The problem with this is that we are playing the enemy’s game and trying to be better at it than Satan himself, the accuser. The more you point the finger at the shameful things of darkness, the more you open yourself to the counter-accusations of hypocrisy.
It is far better to be the light than it is to be accusing others of living in darkness. The light itself is a form of judgement. Calvin put it this way:
“The world neither sees their own baseness, nor do they think it will be seen by God.”
Who we are, the contrast between light and dark, shows, rather than tells about the difference. Being the light says, “You are darkness” far better than words ever could. Without words, without accusation, merely by the strength of our presence we say to the world, “We are the light.”

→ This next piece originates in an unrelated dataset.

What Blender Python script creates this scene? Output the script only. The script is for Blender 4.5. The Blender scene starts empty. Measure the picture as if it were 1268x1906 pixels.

The discipleship process is different, though.in that part of being in the community of believers is confession, is talking about the sin and darkness that cling to us and inhibit the light. It means letting the light shine one us. It means welcoming having others reflect back to us the things we cannot see or refuse to see in ourselves. But this is happening inside the community of grace, within the body of Christ where everyone together is committed to revealing who they are in Christ. By declaring our faith in Christ, we are saying that we want to live in the light so that our deeds can be seen plainly.
This is why this is the narrow path. It is a hard life. Being the light in a world of darkness is daunting. Christ himself said in John 8:12
“I am the light of the world. Whoever follows me will never walk in darkness, but will have the light of life.”
You are in the Lord. You are in Christ. You are light. You have and show the light of life. You are now a light shining into a world of darkness. So, shine. Be who you are. Be that luminous resurrected person that you are “in Christ.”